◆ **Instructions to follow**:
Would you write out the listing verbatim and skip every picture in it?

◆ **Dataset extract**:
──────────
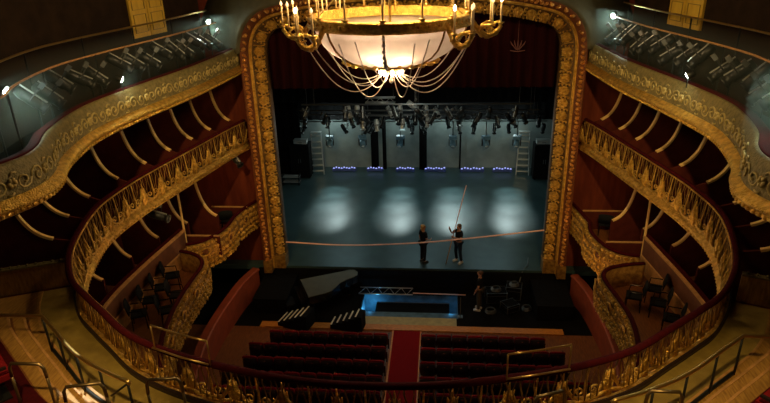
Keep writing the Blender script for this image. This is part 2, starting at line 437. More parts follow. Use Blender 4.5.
for i, (d0, d1, z) in enumerate([(.78, 1.02, 5.68), (1.02, 1.28, 5.82), (1.28, 1.55, 5.96)]):
    mb = MB(); mb.frames(T2.fr(cR - .0, cL), [(d0, 5.3), (d1 + .02, 5.3), (d1 + .02, z), (d0, z)]); struct('floor_step_%d' % (i + 1), mb, 'oak')
    mb = MB(); mb.frames(T2.fr(cR, cL), [(d0 - .01, z - .03), (d0 + .035, z - .03), (d0 + .035, z + .006), (d0 - .01, z + .006)]); struct('trim_nosing_%d' % (i + 1), mb, 'tanrail')
    mb = MB(); mb.frames(T2.fr(cR, cL), [(d1 - .045, z - .03), (d1 + .0, z - .03), (d1 + .0, z + .004), (d1 - .045, z + .004)]); struct('trim_dark_strip_%d' % (i + 1), mb, 'oak_red')  # darker strip along the back of each tread
for i in range(6):
    d0 = 1.55 + .92 * i; z = 6.05 + .42 * i
    mb = MB(); mb.frames(T2.fr(cR + .1, cL - .1), [(d0, 5.2), (d0 + .95, 5.2), (d0 + .95, z), (d0, z)]); struct('floor_terrace_%d' % (i + 1), mb, 'velvet')
# low radial wall between boxes and landing
for sx in (1, -1):
    s_ = T2.s_at_y(-10.9, sx > 0); P, N, t = T2.at(s_)
    w = thing('low_wall', (P.x + N.x * 1.5, P.y + N.y * 1.5, 5.56), 'low dark wall with beaded gilt edge at end of %s second tier boxes' % SIDE[sx], 'wall', 'low walls closing the box corridors')
    tt = Vector((t.x, t.y, 0))
    mb = MB(); mb.prism([T2.pt(s_, .2, 5.56), T2.pt(s_, 2.8, 5.56), T2.pt(s_, 2.8, 6.16), T2.pt(s_, .2, 6.16)], tt * .1); mb.build('panel', 'oak', w, world=True)
    mb = MB(); mb.prism([T2.pt(s_, .2, 6.16), T2.pt(s_, 2.8, 6.16), T2.pt(s_, 2.8, 6.2), T2.pt(s_, .2, 6.2)], tt * .14)
    k = .3
    while k < 2.7: mb.blob(T2.pt(s_, k, 6.22), (.035, .035, .03), None, 5, 3); k += .17
    mb.build('gilt_edge', 'fascia', w, world=True)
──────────
◆ **Result of this exercise**:
Keep writing the Blender script for this image. This is part 2, starting at line 437. More parts follow. Use Blender 4.5.
for i, (d0, d1, z) in enumerate([(.78, 1.02, 5.68), (1.02, 1.28, 5.82), (1.28, 1.55, 5.96)]):
    mb = MB(); mb.frames(T2.fr(cR - .0, cL), [(d0, 5.3), (d1 + .02, 5.3), (d1 + .02, z), (d0, z)]); struct('floor_step_%d' % (i + 1), mb, 'oak')
    mb = MB(); mb.frames(T2.fr(cR, cL), [(d0 - .01, z - .03), (d0 + .035, z - .03), (d0 + .035, z + .006), (d0 - .01, z + .006)]); struct('trim_nosing_%d' % (i + 1), mb, 'tanrail')
    mb = MB(); mb.frames(T2.fr(cR, cL), [(d1 - .045, z - .03), (d1 + .0, z - .03), (d1 + .0, z + .004), (d1 - .045, z + .004)]); struct('trim_dark_strip_%d' % (i + 1), mb, 'oak_red')  # darker strip along the back of each tread
for i in range(6):
    d0 = 1.55 + .92 * i; z = 6.05 + .42 * i
    mb = MB(); mb.frames(T2.fr(cR + .1, cL - .1), [(d0, 5.2), (d0 + .95, 5.2), (d0 + .95, z), (d0, z)]); struct('floor_terrace_%d' % (i + 1), mb, 'velvet')
# low radial wall between boxes and landing
for sx in (1, -1):
    s_ = T2.s_at_y(-10.9, sx > 0); P, N, t = T2.at(s_)
    w = thing('low_wall', (P.x + N.x * 1.5, P.y + N.y * 1.5, 5.56), 'low dark wall with beaded gilt edge at end of %s second tier boxes' % SIDE[sx], 'wall', 'low walls closing the box corridors')
    tt = Vector((t.x, t.y, 0))
    mb = MB(); mb.prism([T2.pt(s_, .2, 5.56), T2.pt(s_, 2.8, 5.56), T2.pt(s_, 2.8, 6.16), T2.pt(s_, .2, 6.16)], tt * .1); mb.build('panel', 'oak', w, world=True)
    mb = MB(); mb.prism([T2.pt(s_, .2, 6.16), T2.pt(s_, 2.8, 6.16), T2.pt(s_, 2.8, 6.2), T2.pt(s_, .2, 6.2)], tt * .14)
    k = .3
    while k < 2.7: mb.blob(T2.pt(s_, k, 6.22), (.035, .035, .03), None, 5, 3); k += .17
    mb.build('gilt_edge', 'fascia', w, world=True)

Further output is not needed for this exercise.